- **Given request**
Reproduce all of the data below without alteration; exclude every picture.

- **Data lines**
------------------------------------
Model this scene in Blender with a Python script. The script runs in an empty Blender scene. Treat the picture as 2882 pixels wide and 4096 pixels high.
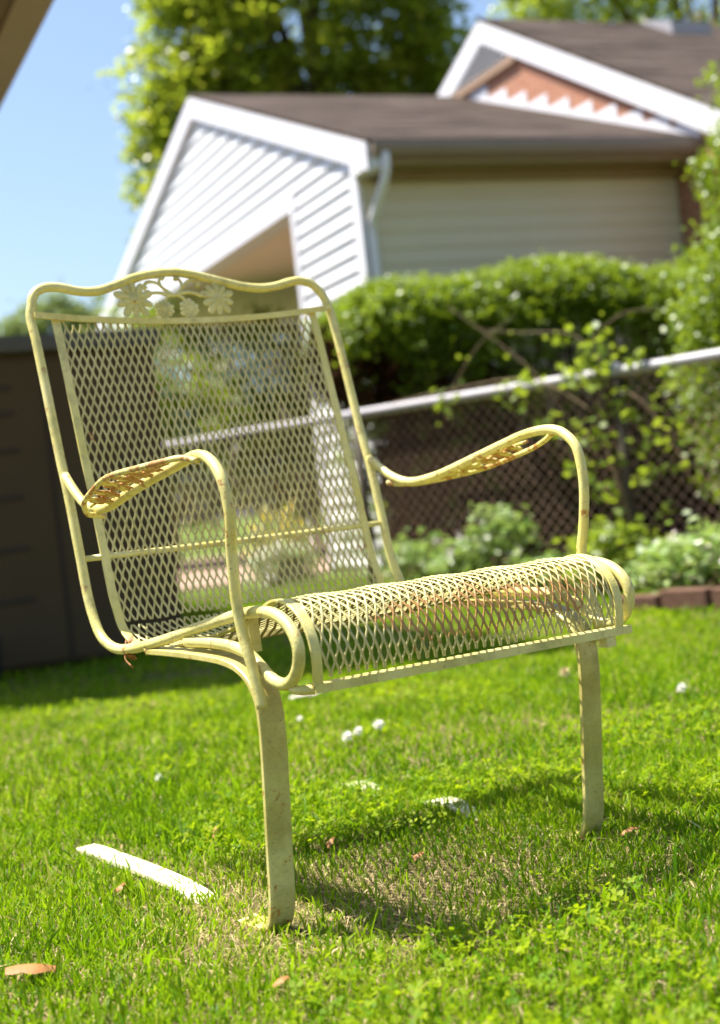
import bpy, math, random
import numpy as np
from mathutils import Vector, Matrix
R = math.radians
random.seed(7)
rng = np.random.default_rng(11)
scene = bpy.context.scene
COL = scene.collection

# ------------------------------------------------------------------ helpers
def tag(o, label=None, cat=None, group=None, kind=None):
    if label: o['label'] = label
    if cat: o['category'] = cat
    if group: o['group'] = group
    if kind: o['kind'] = kind
    return o

def empty(name, loc=(0, 0, 0), rz=0.0, label=None, cat=None, group=None):
    o = bpy.data.objects.new(name, None)
    COL.objects.link(o)
    o.location = loc
    o.rotation_euler = (0, 0, rz)
    o.empty_display_size = 0.1
    return tag(o, label, cat, group)

def copy_tree(o, parent=None):
    c = o.copy()
    COL.objects.link(c)
    c.parent = parent
    for ch in [x for x in bpy.data.objects if x.parent == o]:
        copy_tree(ch, c)
    return c

class MB:
    """collects verts / faces, becomes one mesh object"""
    def __init__(s):
        s.v = []; s.f = []; s.sm = []
    def add(s, vs, fs, smooth=False):
        n = len(s.v)
        s.v.extend([tuple(v) for v in vs])
        s.f.extend([tuple(i + n for i in f) for f in fs])
        s.sm.extend([smooth] * len(fs))
        return s
    def box(s, x0, y0, z0, x1, y1, z1):
        return s.add([(x0, y0, z0), (x1, y0, z0), (x1, y1, z0), (x0, y1, z0), (x0, y0, z1), (x1, y0, z1), (x1, y1, z1), (x0, y1, z1)],
                     [(0, 3, 2, 1), (4, 5, 6, 7), (0, 1, 5, 4), (1, 2, 6, 5), (2, 3, 7, 6), (3, 0, 4, 7)])
    def prism(s, poly, d):
        """poly: planar 3D loop, d: extrusion vector"""
        n = len(poly); d = Vector(d)
        vs = [Vector(p) for p in poly] + [Vector(p) + d for p in poly]
        fs = [tuple(range(n))[::-1], tuple(range(n, 2 * n))] + [(i, (i + 1) % n, (i + 1) % n + n, i + n) for i in range(n)]
        return s.add(vs, fs)
    def tube(s, pts, r, seg=12, smooth=True, steps=6, ell=None, caps=True):
        P = smooth_path(pts, steps) if steps > 1 else [Vector(p) for p in pts]
        n = len(P)
        rr = r if isinstance(r, (list, tuple)) else [r] * len(pts)
        rs = [float(np.interp(i / (n - 1), np.linspace(0, 1, len(rr)), rr)) for i in range(n)]
        T = [(P[min(i + 1, n - 1)] - P[max(i - 1, 0)]).normalized() for i in range(n)]
        up = Vector((0, 0, 1)) if abs(T[0].z) < .9 else Vector((1, 0, 0))
        N = (up - T[0] * up.dot(T[0])).normalized()
        vs = []; fs = []
        for i in range(n):
            N = (N - T[i] * N.dot(T[i]))
            N.normalize()
            B = T[i].cross(N)
            for k in range(seg):
                a = 2 * math.pi * k / seg
                vs.append(P[i] + (N * math.cos(a) + B * math.sin(a)) * rs[i])
        for i in range(n - 1):
            for k in range(seg):
                k2 = (k + 1) % seg
                fs.append((i * seg + k, i * seg + k2, (i + 1) * seg + k2, (i + 1) * seg + k))
        s.add(vs, fs, smooth)
        if caps:
            m = len(s.v) - n * seg
            s.f.append(tuple(m + k for k in range(seg))[::-1]); s.sm.append(False)
            m2 = m + (n - 1) * seg
            s.f.append(tuple(m2 + k for k in range(seg))); s.sm.append(False)
        return s
    def strip(s, prof, x0, x1, t, steps=6, r=0.0012):
        """flat bar: profile in (y,z), width x0..x1, thickness t, rounded a little"""
        P = smooth_path([(0, p[0], p[1]) for p in prof], steps)
        n = len(P); vs = []; fs = []
        for i in range(n):
            T = (P[min(i + 1, n - 1)] - P[max(i - 1, 0)]).normalized()
            N = Vector((0, -T.z, T.y)) * (t / 2)
            c = P[i]; b = r
            nn = N.normalized()
            for (x, k) in ((x0, -1), (x0 + b, -1), (x1 - b, -1), (x1, -1), (x1, 1), (x1 - b, 1), (x0 + b, 1), (x0, 1)):
                edge = (x in (x0, x1))
                q = c + N * k - (nn * b * k * 0.8 if edge else Vector())
                vs.append((x, q.y, q.z))
        for i in range(n - 1):
            for k in range(8):
                k2 = (k + 1) % 8
                fs.append((i * 8 + k, (i + 1) * 8 + k, (i + 1) * 8 + k2, i * 8 + k2))
        fs.append(tuple(range(8))); fs.append(tuple((n - 1) * 8 + k for k in range(8))[::-1])
        return s.add(vs, fs, False)
    def build(s, name, mat, parent=None, label=None):
        me = bpy.data.meshes.new(name)
        me.from_pydata(s.v, [], s.f)
        me.polygons.foreach_set('use_smooth', s.sm)
        me.materials.append(mat)
        me.update()
        o = bpy.data.objects.new(name, me)
        COL.objects.link(o)
        if parent is not None: o.parent = parent
        if label: o['label'] = label
        return o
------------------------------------
- **Answer in full**
Model this scene in Blender with a Python script. The script runs in an empty Blender scene. Treat the picture as 2882 pixels wide and 4096 pixels high.
import bpy, math, random
import numpy as np
from mathutils import Vector, Matrix
R = math.radians
random.seed(7)
rng = np.random.default_rng(11)
scene = bpy.context.scene
COL = scene.collection

# ------------------------------------------------------------------ helpers
def tag(o, label=None, cat=None, group=None, kind=None):
    if label: o['label'] = label
    if cat: o['category'] = cat
    if group: o['group'] = group
    if kind: o['kind'] = kind
    return o

def empty(name, loc=(0, 0, 0), rz=0.0, label=None, cat=None, group=None):
    o = bpy.data.objects.new(name, None)
    COL.objects.link(o)
    o.location = loc
    o.rotation_euler = (0, 0, rz)
    o.empty_display_size = 0.1
    return tag(o, label, cat, group)

def copy_tree(o, parent=None):
    c = o.copy()
    COL.objects.link(c)
    c.parent = parent
    for ch in [x for x in bpy.data.objects if x.parent == o]:
        copy_tree(ch, c)
    return c

class MB:
    """collects verts / faces, becomes one mesh object"""
    def __init__(s):
        s.v = []; s.f = []; s.sm = []
    def add(s, vs, fs, smooth=False):
        n = len(s.v)
        s.v.extend([tuple(v) for v in vs])
        s.f.extend([tuple(i + n for i in f) for f in fs])
        s.sm.extend([smooth] * len(fs))
        return s
    def box(s, x0, y0, z0, x1, y1, z1):
        return s.add([(x0, y0, z0), (x1, y0, z0), (x1, y1, z0), (x0, y1, z0), (x0, y0, z1), (x1, y0, z1), (x1, y1, z1), (x0, y1, z1)],
                     [(0, 3, 2, 1), (4, 5, 6, 7), (0, 1, 5, 4), (1, 2, 6, 5), (2, 3, 7, 6), (3, 0, 4, 7)])
    def prism(s, poly, d):
        """poly: planar 3D loop, d: extrusion vector"""
        n = len(poly); d = Vector(d)
        vs = [Vector(p) for p in poly] + [Vector(p) + d for p in poly]
        fs = [tuple(range(n))[::-1], tuple(range(n, 2 * n))] + [(i, (i + 1) % n, (i + 1) % n + n, i + n) for i in range(n)]
        return s.add(vs, fs)
    def tube(s, pts, r, seg=12, smooth=True, steps=6, ell=None, caps=True):
        P = smooth_path(pts, steps) if steps > 1 else [Vector(p) for p in pts]
        n = len(P)
        rr = r if isinstance(r, (list, tuple)) else [r] * len(pts)
        rs = [float(np.interp(i / (n - 1), np.linspace(0, 1, len(rr)), rr)) for i in range(n)]
        T = [(P[min(i + 1, n - 1)] - P[max(i - 1, 0)]).normalized() for i in range(n)]
        up = Vector((0, 0, 1)) if abs(T[0].z) < .9 else Vector((1, 0, 0))
        N = (up - T[0] * up.dot(T[0])).normalized()
        vs = []; fs = []
        for i in range(n):
            N = (N - T[i] * N.dot(T[i]))
            N.normalize()
            B = T[i].cross(N)
            for k in range(seg):
                a = 2 * math.pi * k / seg
                vs.append(P[i] + (N * math.cos(a) + B * math.sin(a)) * rs[i])
        for i in range(n - 1):
            for k in range(seg):
                k2 = (k + 1) % seg
                fs.append((i * seg + k, i * seg + k2, (i + 1) * seg + k2, (i + 1) * seg + k))
        s.add(vs, fs, smooth)
        if caps:
            m = len(s.v) - n * seg
            s.f.append(tuple(m + k for k in range(seg))[::-1]); s.sm.append(False)
            m2 = m + (n - 1) * seg
            s.f.append(tuple(m2 + k for k in range(seg))); s.sm.append(False)
        return s
    def strip(s, prof, x0, x1, t, steps=6, r=0.0012):
        """flat bar: profile in (y,z), width x0..x1, thickness t, rounded a little"""
        P = smooth_path([(0, p[0], p[1]) for p in prof], steps)
        n = len(P); vs = []; fs = []
        for i in range(n):
            T = (P[min(i + 1, n - 1)] - P[max(i - 1, 0)]).normalized()
            N = Vector((0, -T.z, T.y)) * (t / 2)
            c = P[i]; b = r
            nn = N.normalized()
            for (x, k) in ((x0, -1), (x0 + b, -1), (x1 - b, -1), (x1, -1), (x1, 1), (x1 - b, 1), (x0 + b, 1), (x0, 1)):
                edge = (x in (x0, x1))
                q = c + N * k - (nn * b * k * 0.8 if edge else Vector())
                vs.append((x, q.y, q.z))
        for i in range(n - 1):
            for k in range(8):
                k2 = (k + 1) % 8
                fs.append((i * 8 + k, (i + 1) * 8 + k, (i + 1) * 8 + k2, i * 8 + k2))
        fs.append(tuple(range(8))); fs.append(tuple((n - 1) * 8 + k for k in range(8))[::-1])
        return s.add(vs, fs, False)
    def build(s, name, mat, parent=None, label=None):
        me = bpy.data.meshes.new(name)
        me.from_pydata(s.v, [], s.f)
        me.polygons.foreach_set('use_smooth', s.sm)
        me.materials.append(mat)
        me.update()
        o = bpy.data.objects.new(name, me)
        COL.objects.link(o)
        if parent is not None: o.parent = parent
        if label: o['label'] = label
        return o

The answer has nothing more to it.